本発明の第一の実施形態に係る直接メタノール形燃料電池システムを示す平面図である。 本発明の第一の実施形態に係る直接メタノール形燃料電池システムを示す正面図である。 本発明の第一の実施形態に係る直接メタノール形燃料電池システムの上側蓋部材を開成した状態を示す側面図である。 本発明の第一の実施形態に係る直接メタノール形燃料電池システムの燃料カートリッジを示す分解斜視図である。 本発明の第一の実施形態に係る直接メタノール形燃料電池システムの上側蓋部材を開成した状態を示す縦断面図である。 本発明の第一の実施形態に係る直接メタノール形燃料電池システムの燃料カートリッジへのヒータの挿入状態を示す概略図である。 本発明の第二の実施形態に係る直接メタノール形燃料電池システムの燃料カートリッジを示す斜視図である。
符号の説明
1…燃料カートリッジ
2…燃料電池セルユニット
3…上蓋部材(上側面部材,平坦壁部)
4…セルユニット本体部(平坦壁部)
10…開成ロッド(開閉部材)
11A…平坦面(平板部)
11B…側壁面(周側部)
12…孔
13…開閉バルブ
15…バルブ本体
16…閉鎖部
18…開孔部(挿入部)
19…挿入部材
H…棒状ヒータ(加熱手段)
S…圧縮コイルバネ

Claims (11)

  1. 中空平板状で内部に固体状メタノールが収納された燃料カートリッジと、
    前記燃料カートリッジの平坦面側と対峙するようにして設けられた燃料電池セルと、
    前記燃料カートリッジ内の固体状メタノールを加熱する加熱手段と
    を備え、
    前記燃料カートリッジに、前記加熱手段が挿入され得る挿入部が形成されていることを特徴とする直接メタノール形燃料電池システム。
  2. 前記燃料電池セルが、前記燃料カートリッジを挿脱可能な扁平箱型の燃料電池セルユニットの一対の平坦壁部を構成するように、当該燃料電池セルの燃料極を当該燃料電池セルユニットの内側に向けて配置されていることを特徴とする請求項1に記載の直接メタノール形燃料電池システム。

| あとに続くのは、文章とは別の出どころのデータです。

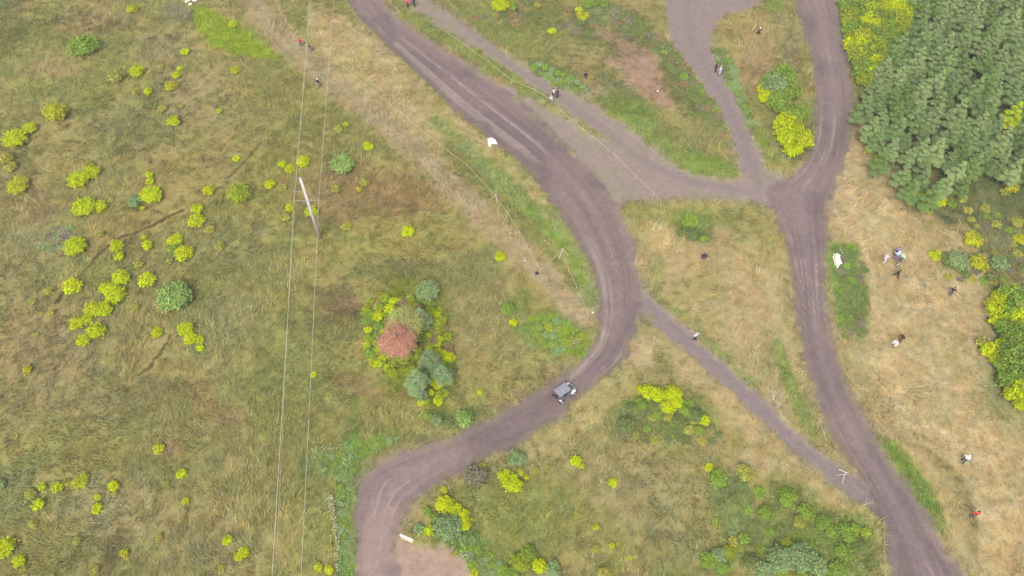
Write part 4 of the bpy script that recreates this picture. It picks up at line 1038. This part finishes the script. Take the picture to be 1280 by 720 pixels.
# ------------------------------------------------------------------ power line
def power_line():
    b = at(400, 297.5, 0); b.z = -.1
    o = empty('utility_pole', (b.x, b.y, 0))
    tag(o, 'tall pale concrete utility pole with crossarm standing in the left meadow', 'utility pole')
    HP = 12.1
    pm = MB(); pm.tube((0, 0, -.3), (0, 0, HP), .26, .16, 12); pm.build('pole', M_CONCRETE, o, True)
    MB().tube((0, 0, HP), (0, 0, HP + .05), .14, .10, 10).build('pole_cap', M_METAL, o)
    za, zb = 8.0, 9.7
    for z, x0, x1 in ((za, -1.62, 1.62), (zb, -1.35, .25)):
        MB().box(((x0 + x1) / 2, -.17, z), (x1 - x0, .05, .07)).build('crossarm', M_METAL, o)
        MB().tube((x0 * .55, -.17, z - .02), (0, -.16, z - .6), .022).build('brace', M_METAL, o)
    for x, z in ((-1.55, za), (1.55, za), (.55, za), (-1.3, zb)):
        i = MB(); i.tube((x, -.17, z + .04), (x, -.17, z + .16), .02).tube((x, -.17, z + .14), (x, -.17, z + .22), .07, .05, 10).tube((x, -.17, z + .22), (x, -.17, z + .30), .055, .03, 10)
        i.build('insulator', M_PORC, o, True)
    def wire(P, sag, r, label):
        c = bpy.data.curves.new('power_wire', 'CURVE'); c.dimensions = '3D'; c.bevel_depth = r; c.bevel_resolution = 2
        for a, e in zip(P[:-1], P[1:]):
            s_ = c.splines.new('POLY'); n = 24; s_.points.add(n)
            for k in range(n + 1):
                t = k / n; p = a.lerp(e, t); s_.points[k].co = (p.x, p.y, p.z - sag * 4 * t * (1 - t), 1)
        ob = bpy.data.objects.new('power_wire', c)
        COL.objects.link(ob)
        dg = bpy.context.evaluated_depsgraph_get(); dg.update()
        me = bpy.data.meshes.new_from_object(ob.evaluated_get(dg)); bpy.data.objects.remove(ob)
        me.materials.clear(); me.materials.append(M_WIRE)
        q = link('power_wire', me); tag(q, label, 'power wire', 'overhead wires'); return q
    t1 = Vector((b.x - 1.55, b.y - .17, za + .30)); t2 = Vector((b.x + 1.55, b.y - .17, za + .30)); t3 = Vector((b.x - 1.3, b.y - .17, zb + .3))
    def far_(x0, y0, anchor, x1, y1, z):
        return [at(x0, y0, z), anchor, at(x1, y1, z)]
    wire(far_(396, -120, t1, 331, 860, 8.4), .25, .026, 'brightest overhead wire, passing left of the utility pole')
    wire(far_(425, -120, t2, 369, 860, 8.4), .25, .020, 'overhead wire passing right of the utility pole')
    wire(far_(401, -120, t3, 337, 860, 10.0), .25, .010, 'faint thin wire just right of the brightest overhead wire')
power_line()

# ------------------------------------------------------------------ tape fences
def fence(P, label, h=.85, step=7.5, lean=.12, r=.030, tape=.011):
    W = [at(x, y, 0) for x, y in P]
    o = empty('tape_fence', W[0]); tag(o, label, 'tape fence', 'barrier tapes along the tracks')
    posts = []
    for a, b in zip(W[:-1], W[1:]):
        n = max(1, int(round((b - a).length / step)))
        for k in range(n): posts.append(a.lerp(b, k / n))
    posts.append(W[-1]); tops = []
    for p in posts:
        q = p - W[0]; t = q + Vector((random.uniform(-lean, lean), random.uniform(-lean, lean), h * random.uniform(.92, 1.08)))
        MB().tube(q - Vector((0, 0, .1)), t, r, r * .8, 6).build('post', M_PALEWOOD, o); tops.append(t)
    mb = MB()
    for a, b in zip(tops[:-1], tops[1:]):
        n = 6; pr = None
        for k in range(n + 1):
            t = k / n; p = a.lerp(b, t) + Vector((0, 0, -.1 * 4 * t * (1 - t)))
            if pr is not None:
                u = Vector((0, 0, tape * 1.3)); d = (p - pr); d.z = 0
                sd_ = Vector((-d.y, d.x, 0)).normalized() * tape
                mb.poly([pr - sd_ - u, p - sd_ - u, p + sd_ + u, pr + sd_ + u])
            pr = p
    mb.build('tape', M_TAPE, o)
fence([(540,32),(587,65),(610,82),(640,105),(668,117),(690,130),(712,152),(750,182),(770,200),(795,225),(815,246),(826,258)], 'barrier tape running between the long bend and the narrow path to the triangle')
fence([(430,88),(470,120),(515,156),(550,185),(585,211),(620,249),(634,271),(649,294),(663,320),(674,342)], 'barrier tape along the worn double track left of the long bend')
fence([(674,342),(703,317),(711,340),(720,362),(735,397)], 'barrier tape with a corner at the bent tripod marker left of the bend')
fence([(1056,20),(1060,47),(1070,87),(1074,117),(1080,150)], 'barrier tape between the right track and the wood')
fence([(1064,205),(1045,240),(1041,267),(1055,289)], 'barrier tape right of the track junction in the dry grass')
fence([(685,470),(640,495),(580,522),(530,541),(495,555),(440,572),(426,614)], 'barrier tape along the outer left side of the lower bend')
fence([(775,497),(740,516),(715,532),(697,540),(652,560)], 'barrier tape below the buggy on the inside of the bend')
fence([(588,582),(560,612)], 'short barrier tape beside the grey twiggy bush', step=4)
fence([(1102,655),(1102,690),(1103,722)], 'barrier tape left of the right track at the bottom edge')
fence([(1013,87),(1013,130),(1016,160)], 'barrier tape on the left side of the right track at the top', step=5)
fence([(1021,530),(1031,553)], 'short barrier tape between the right track and the lower path', step=4)
fence([(345,-2),(351,20),(358,26)], 'short barrier tape at the top beside the worn track', step=4)

# ------------------------------------------------------------------ markers, sticks and litter
def marker(x, y, label, s=1.0, rz=0, board=False):
    p = at(x, y); o = empty('tripod_marker', p, rz, s); tag(o, label, 'marker', 'wooden tripod markers')
    top = Vector((0, 0, 1.15))
    for a in (0.3, 2.5, 4.4):
        MB().tube((math.cos(a) * .75, math.sin(a) * .75, -.03), top + Vector((-math.cos(a) * .08, -math.sin(a) * .08, .1)), .040, .032, 6).build('leg', M_PALEWOOD, o)
    if board: MB().box((.25, .55, .62), (1.1, .05, .22), Matrix.Rotation(-.7, 3, 'Z') @ Matrix.Rotation(.5, 3, 'X'), .01).build('board', M_WHITE, o)
marker(620, 250, 'wooden tripod marker at the upper end of the tape by the worn track', 1.0, .6)
marker(703, 318, 'wooden tripod marker on the green verge left of the long bend', 1.1, 1.6)
marker(1052, 597, 'tripod marker with a white board where the lower path meets the right track', .9, .2, True)
marker(649, 294, 'small wooden tripod marker midway along the tape on the worn track', .7, 2.2)
def stick(x0, y0, x1, y1, label, r=.04, z0=.04, z1=.10, name='stick', mat=None):
    a, b = at(x0, y0, z0), at(x1, y1, z1); mb = MB(); mid = a.lerp(b, .5) + Vector((.03, .05, .03))
    o = empty(name, a); mb.tube((0, 0, 0), mid - a, r, r * .85, 7).tube(mid - a, b - a, r * .85, r * .6, 7)
    me = mb.mesh(name, mat or M_PALEWOOD); bpy.data.objects.remove(o)
    q = link(name, me); q.location = a; tag(q, label, 'stick', 'pale sticks and poles lying about'); return q
stick(940, 38, 945, 31.5, 'pale pole lying left of the crouching person in dark red', .06, .05, .6)
stick(1195, 366, 1201, 373, 'pale pole slanting down from the dark-clothed person near the right scrub', .06, 1.0, .05)
stick(819, 420, 813, 438, 'thin pale stick on the dry grass at the mouth of the lower path', .035)
stick(1120, 265, 1137, 241, 'long thin pale pole lying below the edge of the wood', .035)
stick(494, 8, 500, 16, 'pale stick by the top of the long bend', .05)
stick(447, 600, 455, 591, 'pale stick at the outer corner of the lower bend', .05)
stick(1180, 480, 1188, 478, 'short pale stick in the dry meadow', .03)
stick(598, 176, 605, 178, 'short pale stick left of the crumpled white sheet', .04)
stick(680, 300, 687, 306, 'bent pale stick on the verge above the tripod marker', .04)
# plank
def plank():
    a, b = at(499.5, 669.5), at(517, 676.5); d = b - a
    o = empty('plank', (a + b) / 2, math.atan2(d.y, d.x)); L = d.length
    tag(o, 'white plank lying at the edge of the bare earth patch', 'plank')
    MB().box((0, .05, .10), (L, .20, .07), bev=.012).build('board', M_WHITE, o)
    MB().box((.1, -.14, .04), (L * .8, .14, .08), bev=.012).build('board', M_PALEWOOD, o)
plank()
for i, (x0, y0, x1, y1) in enumerate([(500,666,509,658),(505,655,512,664),(510,657,515,655)]):
    stick(x0, y0, x1, y1, ['pale branch just left of the grey-green bush by the plank', 'crossing pale branch above the white plank', 'short pale branch nearest the grey-green bush by the plank'][i], .045)
# crumpled sheet
def sheet():
    P = [(609,173.5),(615,172),(620,175),(622,180.5),(616.5,180),(614.5,181),(613,184),(611,183),(609.5,178)]
    W = [at(x, y) for x, y in P]; c = sum(W, Vector()) / len(W)
    bm = bmesh.new(); rings = []
    for k, f in enumerate((1.0, .82, .6, .35, .12)):
        ring = []
        for i in range(len(W) * 3):
            a, b = W[i // 3], W[(i // 3 + 1) % len(W)]; p = a.lerp(b, (i % 3) / 3) - c
            z = (.03, .22, .42, .62, .72)[k] * (1 + .25 * math.sin(i * 2.1 + k * 1.3))
            ring.append(bm.verts.new((p.x * f, p.y * f, z)))
        rings.append(ring)
    n = len(rings[0])
    for r0, r1 in zip(rings[:-1], rings[1:]):
        for i in range(n): bm.faces.new((r0[i], r0[(i + 1) % n], r1[(i + 1) % n], r1[i]))
    bm.faces.new(rings[-1])
    me = bpy.data.meshes.new('sheet'); bm.to_mesh(me); bm.free(); me.materials.append(M_WHITE)
    o = empty('white_sheet', c); tag(o, 'crumpled white sheet lying beside the long bend, upper middle', 'sheet')
    link('cloth', me, o)
    a = at(604.5, 175) - c; MB().tube((a.x, a.y, .05), (0, 0, .5), .04, .03, 6).build('stick', M_PALEWOOD, o)
sheet()
def wood_heap():
    c = at(1046, 328); o = empty('wood_heap', c); tag(o, 'heap of stripped pale wood on the green mound beside the right track', 'wood heap')
    q = random.Random(4)
    S = [((1041.5,317.5),(1046,330)),((1041,321),(1044,333)),((1045.5,318),(1046,334)),((1047.5,320),(1046,336)),((1049,324),(1047,335)),((1050,329),(1045,336)),((1043,326),(1048,334)),((1044,322),(1049,331)),((1046,320),(1050,333)),((1042,330),(1050,331)),((1043,324),(1046,335)),((1048,322),(1044,334))]
    for i, (a, b) in enumerate(S * 2):
        j = q.uniform(-.8, .8) if i >= len(S) else 0
        z = .08 + .045 * (i % 12)
        A, Bp = at(a[0] + j, a[1], 0) - c, at(b[0] + j, b[1], 0) - c; A.z = z; Bp.z = z + q.uniform(-.03, .12)
        MB().tube(A, Bp, q.uniform(.06, .11), q.uniform(.05, .08), 7).build('log', M_STRIP, o)
M_STRIP = mat_simple('stripped_wood', (.74, .68, .56), .8, var=.12, scale=6)
wood_heap()
def stone(x, y, r, label, mat=None, name='stone', cat='stone', grp='pale stones'):
    mb = MB(); mb.ball((0, 0, r * .35), (r * 2, r * 1.6, r * 1.3), 3)
    q = random.Random(int(x * 7 + y))
    for v in mb.bm.verts: v.co *= 1 + q.uniform(-.09, .09)
    o = mb.build(name, mat or M_STONE); o.location = at(x, y); o.rotation_euler.z = q.uniform(0, 6)
    tag(o, label, cat, grp)
stone(243.5, 1, .42, 'largest white stone at the top beside the vivid green grass', M_WHITE)
stone(238, 6, .30, 'single white stone below the others near the vivid green grass', M_WHITE)
stone(236, 1, .26, 'small white stone left of the largest white stone at the top', M_WHITE)
stone(233, 2.5, .24, 'leftmost white stone at the top beside the vivid green grass', M_WHITE)
stone(741, 391, .16, 'small pale stone inside the long bend near its left edge')
stone(656, 326, .12, 'tiny pale stone on the worn double track')
stone(822, 114, .16, 'tiny pale stone on the pinkish bare ground')
def bag(x, y, r, label):
    mb = MB(); mb.ball((0, 0, r * .6), (r * 2, r * 1.7, r * 1.5), 3)
    for v in mb.bm.verts:
        v.co.x *= 1 + .12 * math.sin(v.co.z * 20 + v.co.y * 13); v.co.z = max(0, v.co.z)
        if v.co.z > r * 1.1: v.co.x *= .6; v.co.y *= .6
    o = empty('rubbish_bag', at(x, y), .4); tag(o, label, 'bag', 'black bags')
    me = mb.mesh('bag', M_BLACK, True); link('bag', me, o)
    MB().tube((0, 0, r * 1.2), (.03, .02, r * 1.75), r * .14, r * .3, 8).build('knot', M_BLACK, o)
bag(880, 321.5, .42, 'black bag lying on the dry grass in the triangle between the tracks')
bag(671, 342.5, .28, 'small black bag at the corner of the tape on the worn track')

  3. 前記加熱手段が、前記燃料電池セルユニット内に設けられていることを特徴とする請求項2に記載の直接メタノール形燃料電池システム。
  4. 前記扁平箱型の燃料電池セルユニットが、上側面部材とセルユニット本体部とからなり、
    前記上側面部材が、前記セルユニット本体部に開閉可能に取り付けられており、
    前記燃料カートリッジが、前記上側面部材を開いた状態で挿脱可能となっていることを特徴とする請求項2又は3に記載の直接メタノール形燃料電池システム。
  5. 前記扁平箱型の燃料電池セルユニットの上側面部材が、前記燃料電池セルユニットの一側を基端として回動することで開閉可能となっており、
    前記加熱手段が、棒状であり、前記燃料電池セルユニット内で一側から突出して設けられていることを特徴とする請求項4に記載の直接メタノール形燃料電池システム。
  6. 前記扁平箱型の燃料電池セルユニットの側面に開口部が形成されており、
    前記燃料カートリッジが、前記開口部に挿脱可能となっていることを特徴とする請求項2又は3に記載の直接メタノール形燃料電池システム。
  7. 前記燃料カートリッジが、カートリッジ本体と開閉バルブとからなり、
    前記カートリッジ本体は、一対の平板部と周側部とからなり、前記平板部の少なくとも一方に臨んで前記開閉バルブが設けられていることを特徴とする請求項1〜6のいずれかに記載の直接メタノール形燃料電池システム。
  8. 前記燃料電池セルユニットには、前記開閉バルブに対応する開閉部材が設けられていることを特徴とする請求項7に記載の直接メタノール形燃料電池システム。
  9. 請求項1〜8のいずれかに記載の直接メタノール形燃料電池システムを備えることを特徴とする携帯用電子機器。
  10. 中空平板状で内部に固体状メタノールが収納された燃料カートリッジであって、
    前記燃料カートリッジには、前記固体状メタノールを加熱する加熱手段が挿入され得る挿入部が形成されていることを特徴とする燃料カートリッジ。
  11. 内部に固体状メタノールを収納する中空平板状の燃料カートリッジを収容し得る直接メタノール形燃料電池セルユニットであって、
    前記燃料カートリッジの平坦面側と対峙するようにして設けられた燃料電池セルと、
    前記燃料カートリッジ内の固体状メタノールを加熱する加熱手段と
    を備え、
    前記加熱手段が、前記燃料カートリッジに形成されている挿入部に挿入されることを特徴とする直接メタノール形燃料電池セルユニット。